La fachada del Colón que mira a la calle Libertad fue cubierta por una pantalla gigante en la que se proyectó todo el recital, que tampoco pudo ser disfrutada por el público que quedó en el espacio de la Plaza Estado del Vaticano libre de vallado. Cubiertos con ponchos celestes y blancos o bufandas con el logo de 200 años de independencia y también con una leyenda referida a la jura de la bandera, algunos armados con sillas de playa, otros con mate “calentito”, sonrieron y sacaron fotos a la parte que veían de la pantalla. Porque también fue encerrada entre maderones negros lo suficientemente altos como para que David Lebón, mientras pedía “tiempos de paz, porque de lo otro ya hubo suficiente”, se viera por la mitad desde la calle.
“Hay lugares libres”, le decía Humberto a su amigo Jorge, mirando las tribunas.

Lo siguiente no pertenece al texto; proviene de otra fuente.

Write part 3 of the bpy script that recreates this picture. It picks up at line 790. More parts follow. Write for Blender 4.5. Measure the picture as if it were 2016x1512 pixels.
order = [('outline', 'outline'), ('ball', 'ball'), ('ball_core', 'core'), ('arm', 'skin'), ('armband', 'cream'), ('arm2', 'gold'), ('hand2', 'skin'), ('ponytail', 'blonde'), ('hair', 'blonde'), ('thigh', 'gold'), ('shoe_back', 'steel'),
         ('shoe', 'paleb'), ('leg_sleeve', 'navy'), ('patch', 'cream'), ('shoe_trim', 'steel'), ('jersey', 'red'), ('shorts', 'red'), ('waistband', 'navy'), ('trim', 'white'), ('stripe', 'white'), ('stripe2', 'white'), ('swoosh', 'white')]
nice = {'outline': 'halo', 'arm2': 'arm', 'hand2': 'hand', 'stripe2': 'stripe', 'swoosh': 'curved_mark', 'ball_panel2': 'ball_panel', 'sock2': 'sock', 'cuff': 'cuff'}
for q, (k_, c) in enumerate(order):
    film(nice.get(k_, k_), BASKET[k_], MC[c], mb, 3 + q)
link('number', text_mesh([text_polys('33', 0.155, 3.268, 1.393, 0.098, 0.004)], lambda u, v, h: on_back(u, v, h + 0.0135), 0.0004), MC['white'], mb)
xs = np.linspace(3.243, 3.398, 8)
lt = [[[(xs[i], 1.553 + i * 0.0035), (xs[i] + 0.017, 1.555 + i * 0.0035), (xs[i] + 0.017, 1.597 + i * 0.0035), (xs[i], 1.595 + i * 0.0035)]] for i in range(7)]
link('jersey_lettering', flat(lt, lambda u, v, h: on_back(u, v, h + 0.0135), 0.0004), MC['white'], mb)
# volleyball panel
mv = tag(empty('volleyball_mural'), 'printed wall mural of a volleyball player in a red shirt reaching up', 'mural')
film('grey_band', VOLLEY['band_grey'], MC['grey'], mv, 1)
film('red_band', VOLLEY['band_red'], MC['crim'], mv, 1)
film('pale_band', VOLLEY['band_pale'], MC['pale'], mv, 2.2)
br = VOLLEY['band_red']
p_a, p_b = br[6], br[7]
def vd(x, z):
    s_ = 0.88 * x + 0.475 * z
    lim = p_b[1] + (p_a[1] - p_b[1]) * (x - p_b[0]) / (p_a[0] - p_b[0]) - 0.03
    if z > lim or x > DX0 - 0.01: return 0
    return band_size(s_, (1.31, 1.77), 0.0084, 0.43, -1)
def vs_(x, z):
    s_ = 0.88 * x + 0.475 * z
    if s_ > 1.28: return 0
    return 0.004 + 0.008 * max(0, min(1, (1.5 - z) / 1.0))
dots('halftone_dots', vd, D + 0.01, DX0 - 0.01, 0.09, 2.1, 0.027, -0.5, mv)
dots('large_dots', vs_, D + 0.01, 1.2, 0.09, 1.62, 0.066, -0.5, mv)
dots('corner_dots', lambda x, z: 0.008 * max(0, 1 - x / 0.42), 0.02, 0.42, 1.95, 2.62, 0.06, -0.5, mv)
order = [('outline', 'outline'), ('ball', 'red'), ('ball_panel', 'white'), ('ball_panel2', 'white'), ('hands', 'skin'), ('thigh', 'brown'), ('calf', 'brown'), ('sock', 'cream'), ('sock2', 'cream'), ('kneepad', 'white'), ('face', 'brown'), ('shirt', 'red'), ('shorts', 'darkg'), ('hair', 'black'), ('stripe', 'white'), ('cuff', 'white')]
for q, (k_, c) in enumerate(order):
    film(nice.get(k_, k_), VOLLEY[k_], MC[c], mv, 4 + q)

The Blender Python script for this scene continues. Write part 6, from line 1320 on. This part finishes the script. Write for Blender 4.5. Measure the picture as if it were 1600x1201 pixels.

El público que llenaba la tercera parte de ellas saludaba a Lebón haciendo la ola; las maderas negras que cercaban la pantalla los duplicaban en altura. “Yo no entiendo, y ahora ¿qué hacemos?”, le preguntó. “Escuchemos”, respondió, justo cuando Lebon terminaba de cantar “Nos veremos otra vez”.
Sin vallas, a la vuelta del Colón, un grupo de personas disfrazadas con máscaras, munidas de carteles que advertían que “el silencio es complicidad” y volantes que señalaban a Darío Lopérfido como “persona no grata para la cultura”, cantaban para que renuncie a la dirección del teatro, como lo hizo el miércoles al Ministerio de Cultura: “Borombombom, ahora falta que te vayas del Colón”. Cerca de ellos, José y Bruno se enojaban con los transeúntes que no paraban de circular en torno de la celebración bicentenaria. “Ey, ustedes, que se dejan usar por este gobierno, ¿no les llegó la factura de la luz, la del gas?”, les preguntaban, sin respuesta. Ambos les explicaban que eran manteros y que el Gobierno porteño les había robado su mercadería días atrás, y los volvían a interpelar: “¿No se cansan de que los usen para ponerse en contra de otro argentino? Antipobres”.